Zinn starts from the perspective that wars never solve fundamental problems, "that war by its nature has unpredictable consequences. That the means of war are inevitably horrible and ends of war are always uncertain."
He is not dissuaded by the argument that more Iraqis could die if Saddam Hussein remains in power. "That is a permanent argument for any atrocity," he says. "The only way you can justify something which is obviously atrocious is by claiming that it will prevent something that is more atrocious."
Mr. Hussein is a tyrant and is tyrannizing his own people, Zinn says, "but that's true of many, many places in the world."
Zinn, a bombardier in World War II, who later became an antiwar activist, is not a pacifist. "I don't argue for an absolute stance against the use of violence or military action," he says. "But I place very rigorous barriers against military action."
He proposes, rather, a solution that he believes would reduce the dangers of terrorism against the US. He wants America to stop being a military superpower, to pull its forces out of countries all over the world, and not antagonize people.
He's probably among a small minority who think bombing Afghanis-tan was not the appropriate response to the Sept. 11 attacks.
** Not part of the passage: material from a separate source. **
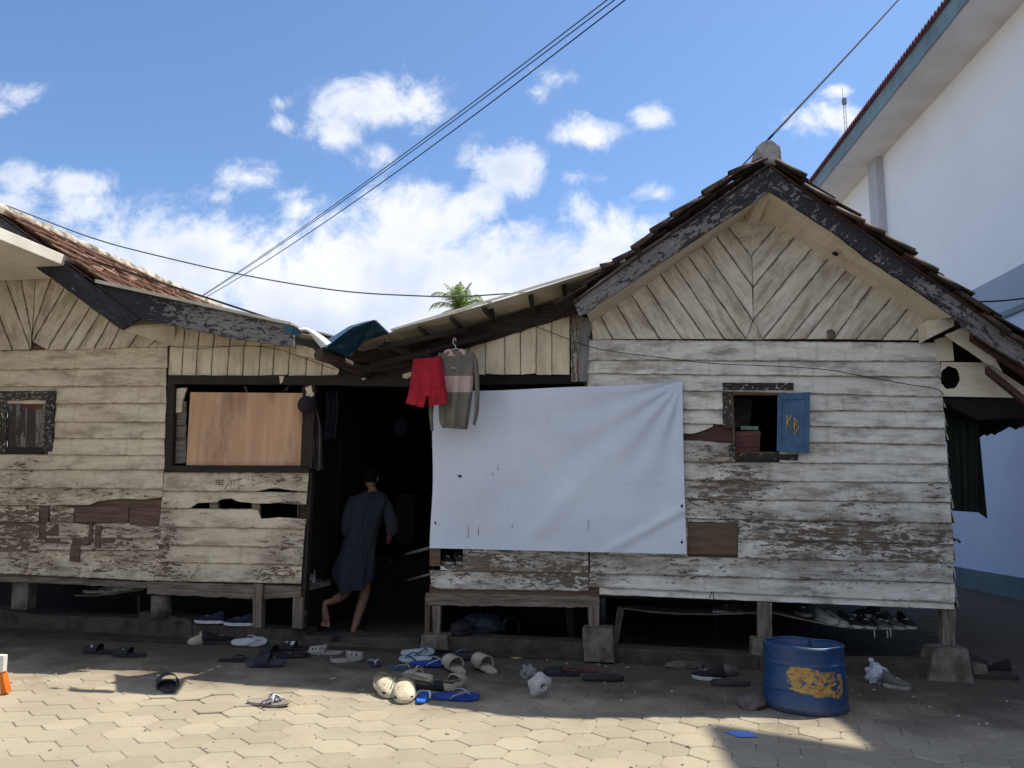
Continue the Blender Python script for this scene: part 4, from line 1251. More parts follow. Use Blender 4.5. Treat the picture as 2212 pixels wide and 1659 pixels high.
struct(mb.build('plinth', M['mud'], bevel=.01))

# =================================================================== WHITE CANOPY, top left
mb = MB()
e1 = F(198, 586, .05)
top_, th_c = e1.z + .055, .115
bk = NF  # towards the viewer
c_ = [Vector((e1.x, e1.y, top_)), Vector((e1.x, e1.y, top_)) + bk * 5.5, Vector((e1.x, e1.y, top_)) + bk * 5.5 - TF * 4, Vector((e1.x, e1.y, top_)) - TF * 4]
mb.slab(c_, -UP * th_c)
cn = tag(mb.build('concrete_canopy', M['canopy'], None, bevel=.006), 'flat white concrete canopy slab jutting in at the top left', 'canopy')

# =================================================================== WHITE BUILDING, right
wb = thing('white_building', 'tall white rendered building with grey blue band and red corrugated eaves on the right', 'building', (7.8, 13.2, 0))
AW = R(4.2); DW = Vector((math.sin(AW), math.cos(AW), 0)); NW = Vector((-math.cos(AW), math.sin(AW), 0)); PW = Vector((7.8, 13.2, 0))
def WW(y, z, d=0): return PW + DW * (y - 13.2) + NW * d + UP * z
def WH(u, v, d=0):
    p = hitp(u, v, PW + NW * d, NW); q = p - PW
    return q.dot(DW) + 13.2, q.z
M['render'] = m_simple('white_wall_render', (0.87, 0.89, 0.95), (0.82, 0.84, 0.90), .7, .85, .15, 60, detail=9)
M['render_blue'] = m_simple('pale_blue_wall_render', (0.56, 0.63, 0.80), (0.50, 0.57, 0.74), .8, .85, .1, 60)
M['band'] = m_simple('grey_blue_band_paint', (0.36, 0.42, 0.52), (0.32, 0.38, 0.47), 1, .8, .05)
M['plinthgreen'] = m_simple('teal_plinth_paint', (0.12, 0.17, 0.20), (0.08, 0.12, 0.14), 2, .8, .1)
M['pilaster'] = m_simple('light_grey_pilaster', (0.48, 0.49, 0.53), (0.43, 0.44, 0.48), 1, .8, .05)
M['fascia'] = m_simple('teal_grey_fascia', (0.20, 0.29, 0.33), (0.12, 0.18, 0.21), 1.0, .6, .05)
M['redroof'] = m_simple('maroon_corrugated_roof', (0.16, 0.035, 0.045), (0.10, 0.02, 0.03), 3, .5, .1)
ztop = WH(2212, 5)[1]; y0w, y1w = -3.0, 26.0
b0 = WH(2080,637)[1]; b1 = WH(2140,688)[1]; b0b = WH(2212,570)[1]; b1b = WH(2212,657)[1]
bz1, bz0 = (b0 + b0b) / 2, (b1 + b1b) / 2
pzt = (WH(2062,1224)[1] + WH(2212,1248)[1]) / 2
mb = MB(); mb.slab([WW(y0w, bz1), WW(y1w, bz1), WW(y1w, ztop), WW(y0w, ztop)], -NW * .2)
mb.slab([WW(y0w, bz0, -.05), WW(y0w, ztop, -.05), WW(y0w, ztop, -6), WW(y0w, bz0, -6)], DW * .2)
mb.slab([WW(y1w, 0, -.05), WW(y1w, ztop, -.05), WW(y1w, ztop, -6), WW(y1w, 0, -6)], DW * .2)
mb.build('wall', M['render'], wb)
mb = MB(); mb.slab([WW(y0w, pzt), WW(y1w, pzt), WW(y1w, bz0), WW(y0w, bz0)], -NW * .2); mb.build('lower_wall', M['render_blue'], wb)
mb = MB(); mb.slab([WW(y0w, bz0, .01), WW(y1w, bz0, .01), WW(y1w, bz1, .01), WW(y0w, bz1, .01)], -NW * .2); bd_ = mb.build('painted_band', M['band'], wb)
mb = MB(); mb.slab([WW(y0w, bz0 - .09, .05), WW(y1w, bz0 - .09, .05), WW(y1w, bz0, .05), WW(y0w, bz0, .05)], -NW * .2); mb.build('ledge', M['fascia'], wb)
mb = MB(); mb.slab([WW(y0w, -.04, .06), WW(y1w, -.04, .06), WW(y1w, pzt, .06), WW(y0w, pzt, .06)], -NW * .2); mb.build('plinth_band', M['plinthgreen'], wb)
yp0, _z = WH(1907, 345); yp1, _z = WH(1888, 345)
mb = MB(); mb.slab([WW(yp0, bz1, .16), WW(yp0 + .45, bz1, .16), WW(yp0 + .45, ztop, .16), WW(yp0, ztop, .16)], -NW * .2); mb.build('pilaster', M['pilaster'], wb)
OVW = .84
mb = MB(); mb.slab([WW(y0w, ztop, OVW), WW(y1w, ztop, OVW), WW(y1w, ztop, -.3), WW(y0w, ztop, -.3)], UP * .05)
M['soffw'] = m_simple('white_soffit_board', (0.80, 0.79, 0.80), (0.66, 0.64, 0.62), .9, .85, .05, detail=8)
mb.build('soffit', M['soffw'], wb)
mb = MB(); mb.slab([WW(y0w, ztop - .01, OVW + .03), WW(y1w, ztop - .01, OVW + .03), WW(y1w, ztop + .30, OVW + .03), WW(y0w, ztop + .30, OVW + .03)], -NW * .03)
mb.build('fascia', M['fascia'], wb)
mb = MB()
def crf(off):
    def fn(a, b_):
        y = y0w + a * (y1w - y0w)
        return WW(y, ztop + .36 + b_ * 2.0 + .028 * math.sin(y / .115 * 2 * math.pi) + off, OVW + .10 - b_ * 3.2)
    return fn
mb.grid(crf(0), 2200, 1); mb.grid(crf(-.03), 2200, 1)
tp1 = [mb.add(crf(0)(i / 2200, 0)) for i in range(2201)]; tp2 = [mb.add(crf(-.03)(i / 2200, 0)) for i in range(2201)]
for i in range(2200): mb.face((tp1[i], tp1[i + 1], tp2[i + 1], tp2[i]))
mb.build('roof', M['redroof'], wb)
# taller stair block of the same building, nearer than the picture's edge: its roof throws the second shadow
TH = 11.0
mb = MB()
def tblk(y): return [WW(y, TH, 1.0), WW(y, TH + 3.1, -2.1), WW(y, TH + 2.9, -2.1), WW(y, TH - .2, 1.0)]
mb.loft([tblk(-3.0), tblk(7.72)], smooth=False)
def tbl2(y): return [WW(y, TH, .5), WW(y, TH + 2.3, -2.1), WW(y, ztop + .3, -2.1), WW(y, ztop + .3, .5)]
mb.loft([tbl2(-3.0), tbl2(5.2)], smooth=False)
mb.build('upper_storey', M['render'], wb)
# =================================================================== TARPAULIN and hanging things
def m_tarp():
    m_, t, b = newmat('white_vinyl_sheet')
    g = coordsrc(t, 'gr')
    c = mixc(t, maprange(t, noise_(t, g, 1.1, 5, .6), .35, .65), (0.60, 0.645, 0.74), (0.53, 0.575, 0.68))
    c = mixc(t, math_(t, 'MULTIPLY', maprange(t, noise_(t, coordsrc(t, 'gr', (9, 1.2, 1)), 1, 6, .7), .58, .8), .30), c, (0.33, 0.33, 0.36))
    setin(t, b, 'Base Color', c); setin(t, b, 'Roughness', .38); b.inputs['Specular IOR Level'].default_value = .4
    bump(t, b, math_(t, 'ADD', noise_(t, g, 5, 6, .6), math_(t, 'MULTIPLY', noise_(t, coordsrc(t, 'gr', (3, 14, 1)), 1, 6, .6), .7)), .35, .02)
    return m_
M['tarp'] = m_tarp()
mb = MB()
TL, TR, BR_, BL_ = (937, 842), (1474, 822), (1483.5, 1197.5), (930, 1184)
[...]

The US is no safer from terrorism, argues the professor emeritus from Boston University. Any thwarting of the terrorist network is offset by "the increased number of people hostile to the United States as a result of its policy."
To win the war on terror, he says, the US needs to get at the roots of that hostility. "If it doesn't do that, no military action ... is going to have any effect in diminishing terrorism."